Again, a change of perspective helps: Instead of asking "What do we want to tell?", companies should consistently consider "What does my target group want and need to know, and what can we contribute in a well-founded way?". Relevance arises where expertise offers orientation.
Credibility instead of marketing-speak
Vague terms like "innovative" or "sustainable" have largely lost their impact. More than that: In some cases, regulatory consequences now even loom for unsubstantiated or misleading claims, for example in the context of greenwashing. Journalists, like all other target groups, have meanwhile learned to distinguish between facade and substance.
Credible positioning demands concrete evidence. It stays close to its own core topics and supports statements with resilient knowledge. This is exactly what makes the foundation sustainable. This is exactly why explanatory formats that objectively shed light on a problem, a decision, a weighing-up, or a real experience from the market work today. Without superlatives.
Understandability creates thought leadership
Undoubtedly, the world remains complex. Companies that can explain and categorize complex issues and correlations in an understandable way become important points of reference in public debates. Often precisely where politics leaves questions open. They offer alternative perspectives. Anyone who fills this role credibly becomes a sought-after contact person for media, peers, and potential customers.
In order to shed light on different perspectives with professional competence here, it is advisable to involve other experts in communication alongside the C-level spokespeople: for example from development, sales, consulting, or research.
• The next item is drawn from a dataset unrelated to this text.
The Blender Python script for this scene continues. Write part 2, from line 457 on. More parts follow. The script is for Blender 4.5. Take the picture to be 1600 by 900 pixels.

They bring in perspectives from customer discussions, projects, and market observation and thus strengthen the substance and relevance of the communication. For all relevant channels, well-founded contributions are created that further strengthen the communicative foundation. Different perspectives are a feature here, not a bug—provided they receive context and categorization within the framework of the strategic foundation.
Foundation for future-proof companies
Those who manage to leave their own internal perspective and consistently orient themselves toward the actual questions of the target group create relevance. Companies that consciously shape their communicative foundation and prioritize their topics in a structured way establish long-term visibility—even in economically challenging times.
In an increasingly complex world, those organizations gain importance that focus on substance with clear topics, a comprehensible stance, and a realistic map of their fields of relevance. They make communication a stable basis for trust and shaping the future. Because that is exactly the point: the future cannot be announced. It must be made explainable and thus connectable for people.